EXERCISE GOAL:
Retype each line of the listing below, from the first through the one holding "wall behind wardrobes", with no other lines.

RECORDED DATA:

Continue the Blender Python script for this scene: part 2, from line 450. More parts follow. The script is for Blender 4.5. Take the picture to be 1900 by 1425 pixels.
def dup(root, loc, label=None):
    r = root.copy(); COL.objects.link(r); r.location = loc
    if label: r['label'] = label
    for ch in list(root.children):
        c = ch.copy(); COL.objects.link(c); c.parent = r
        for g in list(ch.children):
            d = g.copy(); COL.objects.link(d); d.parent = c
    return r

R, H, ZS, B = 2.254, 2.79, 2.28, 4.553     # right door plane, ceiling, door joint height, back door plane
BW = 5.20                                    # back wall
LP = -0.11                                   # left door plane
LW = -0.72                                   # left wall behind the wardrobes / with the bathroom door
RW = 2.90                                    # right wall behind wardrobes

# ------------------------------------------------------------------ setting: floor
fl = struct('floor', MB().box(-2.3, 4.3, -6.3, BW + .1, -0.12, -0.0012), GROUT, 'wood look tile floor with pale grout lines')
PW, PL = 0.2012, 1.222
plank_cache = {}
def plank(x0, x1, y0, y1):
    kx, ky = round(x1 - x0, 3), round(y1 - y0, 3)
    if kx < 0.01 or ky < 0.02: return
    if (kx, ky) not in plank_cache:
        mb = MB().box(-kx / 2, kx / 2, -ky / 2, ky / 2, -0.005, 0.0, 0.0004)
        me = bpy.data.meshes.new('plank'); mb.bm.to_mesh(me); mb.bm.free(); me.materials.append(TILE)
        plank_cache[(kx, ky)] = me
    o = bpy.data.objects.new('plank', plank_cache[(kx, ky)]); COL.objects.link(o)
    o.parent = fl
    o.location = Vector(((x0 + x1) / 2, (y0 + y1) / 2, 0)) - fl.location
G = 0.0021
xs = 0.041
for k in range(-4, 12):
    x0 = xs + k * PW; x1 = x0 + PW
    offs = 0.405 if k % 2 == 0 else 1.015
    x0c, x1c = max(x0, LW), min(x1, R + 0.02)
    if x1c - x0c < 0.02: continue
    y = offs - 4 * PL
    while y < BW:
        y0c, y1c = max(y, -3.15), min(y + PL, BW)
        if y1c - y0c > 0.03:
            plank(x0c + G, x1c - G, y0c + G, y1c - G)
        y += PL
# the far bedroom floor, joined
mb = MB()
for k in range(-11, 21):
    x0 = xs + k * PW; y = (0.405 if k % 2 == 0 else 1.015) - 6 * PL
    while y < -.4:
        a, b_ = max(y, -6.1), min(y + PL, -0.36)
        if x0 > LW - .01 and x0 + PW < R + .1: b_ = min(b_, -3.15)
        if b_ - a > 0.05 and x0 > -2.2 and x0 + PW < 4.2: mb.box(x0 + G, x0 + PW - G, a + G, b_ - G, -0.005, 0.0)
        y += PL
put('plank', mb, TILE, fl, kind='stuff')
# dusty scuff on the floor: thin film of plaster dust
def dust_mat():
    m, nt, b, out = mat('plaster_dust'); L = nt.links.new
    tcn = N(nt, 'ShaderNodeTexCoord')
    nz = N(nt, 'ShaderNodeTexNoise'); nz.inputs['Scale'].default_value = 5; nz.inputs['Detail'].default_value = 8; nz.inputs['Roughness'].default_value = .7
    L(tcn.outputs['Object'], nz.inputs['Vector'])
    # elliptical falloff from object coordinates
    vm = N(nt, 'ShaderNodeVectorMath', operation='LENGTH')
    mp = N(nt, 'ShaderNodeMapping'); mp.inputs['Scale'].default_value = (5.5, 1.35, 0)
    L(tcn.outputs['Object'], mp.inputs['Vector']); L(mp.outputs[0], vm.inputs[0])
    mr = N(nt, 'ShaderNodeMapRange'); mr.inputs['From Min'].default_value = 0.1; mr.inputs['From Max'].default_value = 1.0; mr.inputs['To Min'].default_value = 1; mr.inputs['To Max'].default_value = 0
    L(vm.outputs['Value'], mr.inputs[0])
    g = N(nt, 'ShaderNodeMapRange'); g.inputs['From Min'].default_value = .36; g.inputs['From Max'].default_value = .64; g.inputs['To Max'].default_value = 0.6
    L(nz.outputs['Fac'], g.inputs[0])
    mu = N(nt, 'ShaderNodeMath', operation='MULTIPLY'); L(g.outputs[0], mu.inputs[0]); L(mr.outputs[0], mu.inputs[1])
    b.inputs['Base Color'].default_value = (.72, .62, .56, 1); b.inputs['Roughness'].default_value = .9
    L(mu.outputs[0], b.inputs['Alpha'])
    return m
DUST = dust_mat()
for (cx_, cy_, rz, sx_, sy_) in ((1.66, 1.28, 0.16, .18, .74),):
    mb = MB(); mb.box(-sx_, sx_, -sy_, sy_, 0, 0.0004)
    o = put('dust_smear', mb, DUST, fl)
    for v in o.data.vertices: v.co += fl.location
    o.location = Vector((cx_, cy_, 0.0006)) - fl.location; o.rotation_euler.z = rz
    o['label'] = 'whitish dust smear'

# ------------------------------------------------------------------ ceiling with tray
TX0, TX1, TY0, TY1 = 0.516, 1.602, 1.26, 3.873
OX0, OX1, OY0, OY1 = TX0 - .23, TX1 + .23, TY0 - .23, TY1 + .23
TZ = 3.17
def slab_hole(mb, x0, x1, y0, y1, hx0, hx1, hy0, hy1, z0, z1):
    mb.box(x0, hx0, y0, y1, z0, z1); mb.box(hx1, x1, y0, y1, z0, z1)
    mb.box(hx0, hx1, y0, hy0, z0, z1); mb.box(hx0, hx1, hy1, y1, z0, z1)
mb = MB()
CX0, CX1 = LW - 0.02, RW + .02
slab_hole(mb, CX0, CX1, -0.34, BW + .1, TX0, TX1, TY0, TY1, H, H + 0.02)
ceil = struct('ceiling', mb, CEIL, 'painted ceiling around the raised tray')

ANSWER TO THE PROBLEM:
Continue the Blender Python script for this scene: part 2, from line 450. More parts follow. The script is for Blender 4.5. Take the picture to be 1900 by 1425 pixels.
def dup(root, loc, label=None):
    r = root.copy(); COL.objects.link(r); r.location = loc
    if label: r['label'] = label
    for ch in list(root.children):
        c = ch.copy(); COL.objects.link(c); c.parent = r
        for g in list(ch.children):
            d = g.copy(); COL.objects.link(d); d.parent = c
    return r

R, H, ZS, B = 2.254, 2.79, 2.28, 4.553     # right door plane, ceiling, door joint height, back door plane
BW = 5.20                                    # back wall
LP = -0.11                                   # left door plane
LW = -0.72                                   # left wall behind the wardrobes / with the bathroom door
RW = 2.90                                    # right wall behind wardrobes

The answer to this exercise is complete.